The Fowlers had another pinhooking score Tuesday when a colt from the first crop of Cairo Prince  (Hip 511) sold for $200,000. He was acquired for $45,000.

Greg Fowler is an equine veterinarian and his wife handles the selection of weanlings to buy. With limited resources, the Fowlers emphasize physical attributes and pedigree is a secondary factor in deciding which horses to buy, leading them to promising young stallions such as Cairo Prince.
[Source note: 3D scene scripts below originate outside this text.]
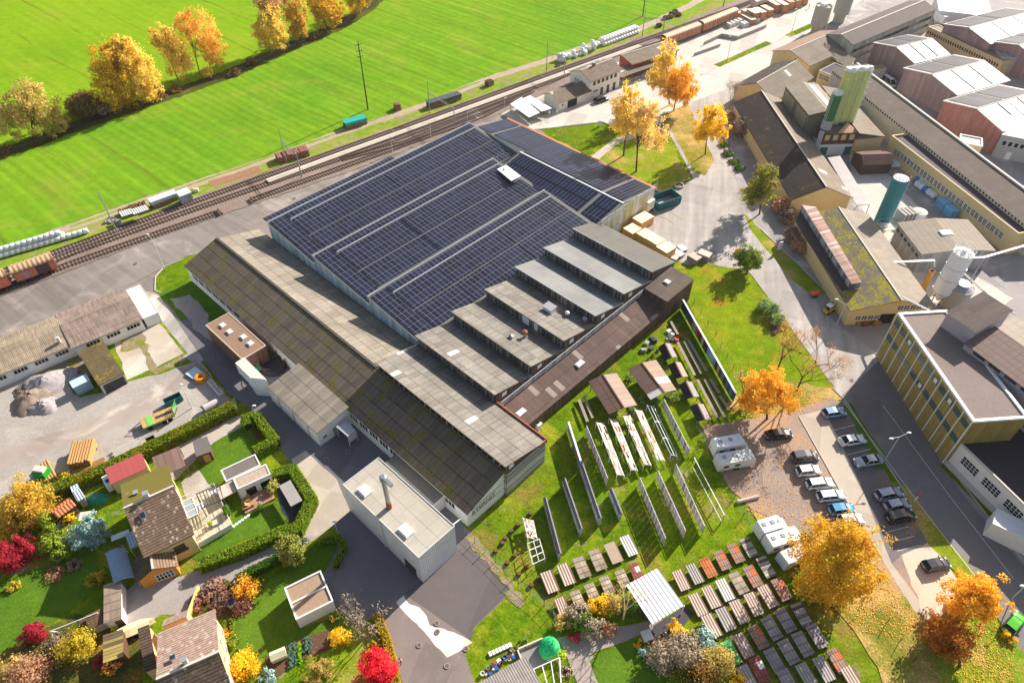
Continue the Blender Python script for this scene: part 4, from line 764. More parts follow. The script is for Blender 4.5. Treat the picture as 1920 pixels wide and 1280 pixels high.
def leaves(C,Nn,size,m,parent,seed=0,name='foliage',tilt=.55,asp=1.0):
 """one quad per leaf clump, all in one mesh"""
 q=np.random.default_rng(seed);C=np.array(C,float).reshape(-1,3);Nn=np.array(Nn,float).reshape(-1,3);k=len(C)
 nv=Nn+q.normal(0,tilt,(k,3));nv/=np.linalg.norm(nv,axis=1,keepdims=True)+1e-9;rv=q.normal(0,1,(k,3));a=np.cross(nv,rv);a/=np.linalg.norm(a,axis=1,keepdims=True)+1e-9;b=np.cross(nv,a)
 s=size*q.uniform(.6,1.35,(k,1));C=C-np.array(parent_loc(parent));s2=s*asp
 V=np.stack([C-a*s-b*s2*.3,C+a*s*.25-b*s2,C+a*s+b*s2*.35,C-a*s*.3+b*s2],1).reshape(-1,3)
 me=bpy.data.meshes.new(name);me.vertices.add(4*k);me.vertices.foreach_set('co',V.ravel());me.loops.add(4*k);me.loops.foreach_set('vertex_index',np.arange(4*k,dtype=np.int32));me.polygons.add(k);me.polygons.foreach_set('loop_start',np.arange(0,4*k,4,dtype=np.int32));me.polygons.foreach_set('loop_total',np.full(k,4,dtype=np.int32))
 me.update(calc_edges=True);me.validate();me.materials.append(m);o=bpy.data.objects.new(name,me);COL.objects.link(o);o.parent=parent;return o
l_hedge=leafm('hedge_leaves',(92,112,20),(136,144,30),(146,124,34));l_box=leafm('boxwood_leaves',(96,124,22),(138,156,36),None)
hedge([(-30,962),(60,928),(146,895),(200,873),(250,849),(350,801),(436,757)],1.9,2.2,'long thick clipped hedge between the dirt yard and the gardens',l_hedge,1,60,.125)
hedge([(476,774),(458,782),(463,793)],1.4,1.7,'short end of clipped hedge by the garden gate',l_box,2);hedge([(479,776),(514,823),(478,841)],1.5,1.8,'angled clipped hedge around the upper lawn corner',l_box,3)
hedge([(506,886),(548,876),(584,933),(556,989),(524,994),(452,1027),(372,1055)],1.6,1.9,'long clipped hedge wrapping the terrace lawn',l_box,4)
hedge([(526,1040),(470,1068),(446,1082)],1.2,1.4,'dark low hedge along the driveway',leafm('dark_hedge_leaves',(52,92,16),(80,116,24)),5);hedge([(600,1012),(634,1006),(644,1022),(628,1058)],.8,1.1,'low hedge at the corner by the annexe lane',l_box,6);hedge([(706,1150),(722,1190),(738,1250),(742,1300)],1.0,1.5,'yellowing hedge beside the lane',leafm('yellow_hedge_leaves',(150,140,24),(190,150,40)),7)
# houses and gardens at lower left
t_house=tiles('brown_roof_tiles',(120,96,78),(150,124,102),.3,.42,0,.8);t_mossy=tiles('mossy_roof_tiles',(118,100,70),(140,122,80),.3,.42,.75);t_pink=tiles('pink_brown_roof_tiles',(150,122,108),(182,156,140),.34,.45,0,.7);t_dk=tiles('dark_roof_tiles',(92,74,62),(118,98,82),.3,.4,.1)
ZE,ZR=5.0,8.6
def twoside(root,eA,eB,rA,rB,fA,fB,ze,zr,ze2,wm,m1,m2,th=.2,gm=None,base=0):
 """house from measured roof points: near eave, ridge, far eave; walls set in under the overhang"""
 E0,E1,Rg0,Rg1=G(*eA,ze),G(*eB,ze),G(*rA,zr),G(*rB,zr)
 u=(Rg1-Rg0);u.z=0;u.normalize();v=Vector((-u.y,u.x,0));sgn=1 if(E0-Rg0).dot(v)>0 else-1;v=v*sgn
 a0=((E0-Rg0).dot(u)+0)/2;a1=((E1-Rg0).dot(u)+(Rg1-Rg0).dot(u))/2;w1=((E0-Rg0).dot(v)+(E1-Rg0).dot(v))/2
 F0,F1=G(*fA,ze2),G(*fB,ze2);w2=-((F0-Rg0).dot(v)+(F1-Rg0).dot(v))/2
 o=Vector((Rg0.x,Rg0.y,0))+u*a0-v*w2;fr=Fr.mk(o,u,v,a1-a0,w1+w2)
 root.location=fr.mid()
 ins=.45;fw_=fr.sub(ins,fr.L-ins,ins,fr.W-ins);t=(w2-ins)/(fr.W-2*ins);s1,s2=(zr-ze)/w1,(zr-ze2)/w2
 b=MB(u);wz2,wz1=ze2+s2*ins-.2,ze+s1*ins-.2;walls(root,fw_,(wz2,wz2,wz1,wz1),wm,base,t=t,zr=zr-.25)
 MB(u).slab([fr.p(0,w2,zr),fr.p(fr.L,w2,zr),fr.p(fr.L,fr.W,ze),fr.p(0,fr.W,ze)],th).build('roof',m1,root);MB(u).slab([fr.p(0,0,ze2),fr.p(fr.L,0,ze2),fr.p(fr.L,w2-.003,zr),fr.p(0,w2-.003,zr)],th).build('roof',m2,root)
 MB(u).hexa(fr.p(-.02,w2-.14,zr-.05),u*(fr.L+.04),v*.28,ZV*.14).build('ridge_cap',lconc,root)
 return fr,fw_
def chimney(root,px,py,z,h,m=None,w=.6,ang=.5):
 c=G(px,py,z);x=MB().box(c-ZV*.8,w,w,h+.8,ang).build('chimney',m or lconc,root);MB().box(c+ZV*h,w+.2,w+.2,.12,ang).build('chimney_cap',grey,x)
h1=thing('brown_house','cream house with a brown tiled roof half covered in moss, between hedge and carport','house')
F1,W1=twoside(h1,(268.4,1047),(364,1000.6),(232.8,951.8),(326,910),(228.8,906),(318,868.5),5.2,8.8,6.3,cream,t_house,t_mossy)
chimney(h1,277,932,8.6,1.1);chimney(h1,256,926,7.8,.5,steel,.5)
def roofwin(root,px,py,z,u,v,slope,w=.8,h=1.1):
 c=G(px,py,z);vv=(v+ZV*slope).normalized();x=MB().slab([c-u*w/2-vv*h/2,c+u*w/2-vv*h/2,c+u*w/2+vv*h/2,c-u*w/2+vv*h/2],.12).build('roof_window',steel,root);nz=u.cross(vv);nz=nz if nz.z>0 else-nz
 MB().slab([c-u*w*.38-vv*h*.4+nz*.03,c+u*w*.38-vv*h*.4+nz*.03,c+u*w*.38+vv*h*.4+nz*.03,c-u*w*.38+vv*h*.4+nz*.03],.05).build('pane',glass,x)
roofwin(h1,267.5,965,8.15,F1.u,F1.v,-.35)
for k in range(3):win(h1,W1,'a1',1.5+k*2.6,3.2,1.1,1.4,brownw,glass)
win(h1,W1,'b1',W1.L-3.0,2.6,1.6,1.2,brownw,glass);MB().hexa(W1.p(W1.L-3.2,W1.W+.05,2.2),W1.u*2.0,W1.v*.3,ZV*.3).build('flower_box',brownw,h1)
h1b=thing('house_extension','ochre gabled garage extension in front of the brown tiled house','garage');Fx,Wx=twoside(h1b,(256,1093),(243,1034),(286.5,1066),(283,1043),(333,1054),(330,1040),2.7,4.6,2.9,orangew,t_dk,t_house)
win(h1b,Wx,'a0' if Wx.side('a0')[1].length and(Wx.p(0,0)-Vector((0,0,0))).length<(Wx.p(Wx.L,0)).length else 'a1',.6,.5,2.4,1.7,white,dglass,5,2)
rc=thing('red_carport','shed with a plain pinkish red roof behind the brown house','shed');f=Fr((207.4,905),(274.5,874.6),(200.3,880.6),3.2);rc.location=f.mid();redr=sheet('pink_red_roof',(196,96,92),.9,12,.03,.2,0,0,dirt=.1);mono(rc,f,2.9,3.5,cream,redr,.1,.12)
f=Fr((297,893),(347,872),(292,856),2.7);t=bld('pergola','brown slatted pergola roof between red shed and grey hut','pergola',f);mono(t,f,2.5,2.8,None,sheet('pergola_panels',(146,116,104),1.15,12,.1,.5,0,0,dirt=.1,swid=.16),.05,.1)
for q in f.quad():MB().tube(q,q+ZV*2.6,.07,n=6).build('post',brownw,t)
f=Fr((368.4,854),(394,845),(357,829.5),2.5);t=bld('garden_shed','brown garden shed with a flat grey roof at the upper lawn','shed',f);mono(t,f,2.4,2.5,brownw,plain('grey_felt',(112,106,104),.9,.08),.12,.12);door(t,f,'b0',.8,1.0,1.9,wood,hm=steel)
f=Fr((424,903),(488.7,872),(414,882),2.7);t=bld('flat_garage','flat garage with dark gravel roof and white edge','garage',f);flat(t,f,2.7,white,asphalt('dark_roof_gravel',(112,102,96),.15,None,.8,0,crack=0),.12,.2,white);door(t,f,'a1',.3,f.W-.6,2.1,grey)
f=Fr((445.6,917.5),(507.5,889.4),(437.5,898),2.9);t=bld('flat_garage','flat garage with pale pebble roof above the wooden deck','garage',f);flat(t,f,2.95,white,asphalt('pebble_roof',(170,152,132),.2,None,1.4,0,crack=0),.12,.2,white);door(t,f,'b0',1,1.6,2.0,dglass);door(t,f,'b0',3.4,1.6,2.0,dglass)
f=Fr((414,936),(445,919),(406,915),2.6);t=bld('awning','pale beige awning over the terrace beside the pebble roofed garage','awning',f);MB(f.u).slab([q for q in f.quad(2.6)],.1).build('cloth',slats('awning_cloth',(206,190,176),(198,182,168),None,1.9,.8,gap=.3),t)
for q in f.quad():MB().tube(q,q+ZV*2.5,.05,n=6).build('post',whitem,t)
P=[G(*q,1.3) for q in((342,938),(404,912),(434,982),(371,1018),(355,976))];t=thing('raised_terrace','raised tiled terrace with white walls in front of the brown house','terrace',G(385,965));MB(F1.u).prism(P,0,1.25,0,1).build('slab',[slats('terrace_tiles',(206,194,170),(190,178,156),None,.6,.8,gap=.35),white],t);b=MB()
for a,c in zip(P,P[1:]+P[:1]):
 n=max(1,int((c-a).length/1.6))
 for k in range(n):b.tube(a+(c-a)*(k/n),a+(c-a)*(k/n)+ZV*1.0,.03,n=5)
 b.tube(a+ZV*1.0,c+ZV*1.0,.035,n=5)
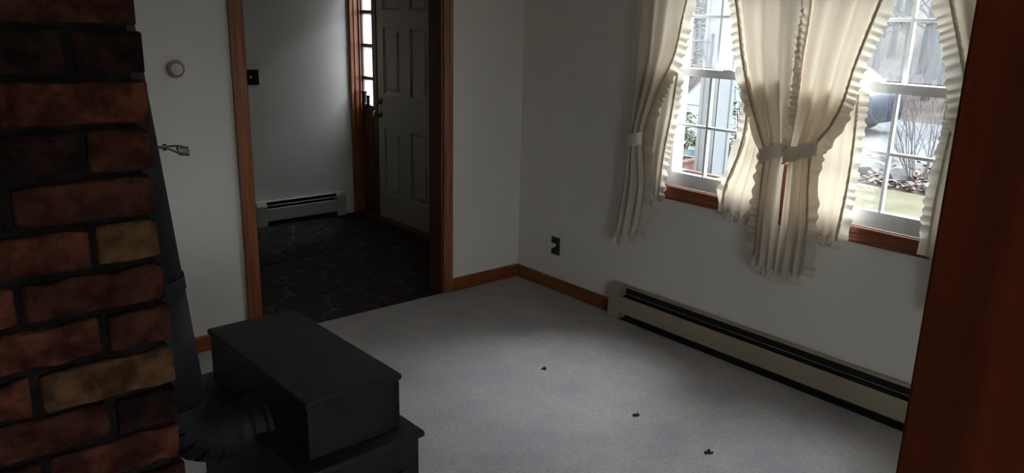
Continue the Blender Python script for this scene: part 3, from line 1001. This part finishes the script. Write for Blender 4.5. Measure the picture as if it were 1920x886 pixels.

"They must be an athlete and then we see the pedigree that goes with it," Beth Fowler said. "A lot of times (foals by first-crop sires) are more affordable and I look for something like the Cairo Prince colt who is a little less expensive but still a really nice individual."

"We first have to the have the individual and if we can afford the (pedigree) page, then we'll jump in there," said Greg Fowler, who takes a leave from his practice to attend the Kentucky sales.

The Fowlers said the decision to breed to Congrats was a result of previous success they had with the stallion. One of Congrats' top horses to date is grade 1 winner Emma's Encore, bred and sold by Equest for $2,000 as a yearling in 2010 after her veterinary reports were not reassuring to buyers.

The Fowlers, who have a 100-acre farm and have been buying horses for resell since 1997, said their biggest pinhooking score was a Hennessy colt bought privately after he went unsold for $75,000 and was then sold by Equest for $475,000.